CBA Adopts Code of Conduct for Sales

The Consignors and Commercial Breeders Association (CBA) has developed and adopted a code of conduct that warns its members not to participate in deals involving undisclosed dual agency or the payment of undisclosed commissions while selling horses. Such practices have been among the key issues raised by recent, high-profile lawsuits in the Thoroughbred industry.

Finalized late in 2006, the code of conduct is posted on the organization's Website:

"No matter what industry you look into, every trade association has a code of conduct," said Bayne Welker, president of the CBA. "It was only proper that we put a code of our own into effect. It's just another building block of what we're trying to do as an organization. We tried to make it simple and to make it apply to what we do."

According to the code of conduct, a CBA member will:

• Strive at all times to serve the best interests of his, her, or its clients.

• Conduct business with honesty, integrity, and fairness toward clients, other CBA members, and the buying public.

• Answer truthfully and avoid intentionally misleading statements when responding to inquiries from prospective buyers.

• Refuse to pay or accept commissions that are not disclosed to the member's principal and refuse to participate in any undisclosed dual agency or other fraud.

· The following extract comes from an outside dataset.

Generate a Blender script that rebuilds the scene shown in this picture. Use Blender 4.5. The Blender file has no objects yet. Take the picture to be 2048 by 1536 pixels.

• Comply with all applicable sales company rules of sale and with all applicable state and federal laws.

According to a story about the code of conduct that appears on the CBA Web site, its adoption "is a significant way for consignors and breeders to demonstrate that they are motivated by a sense of social responsibility. The code is designed primarily as an instrument for self discipline, but is also intended for use by legal or administrative bodies as a reference document within the framework of applicable laws."

While the CBA's purpose isn't to serve as a police force for sales, the organization wants its code of ethics to do more than pay lip service to auction business issues, according to Welker. But he declined to discuss what possible actions the organization would take if one of its members would behave inappropriately.

"It will up to our board to make appropriate recommendations," he said, if a member is found to be in "clear violation" of the code.

Since it was formed in 2005, the organization has published a newsletter and educational booklets about veterinary issues related to sale horses. The CBA is part of an initiative spearheaded by Keeneland and Fasig-Tipton to develop a policy regarding the testing for, and the inappropriate use of, anabolic steroids in horses sold at public auction in Kentucky.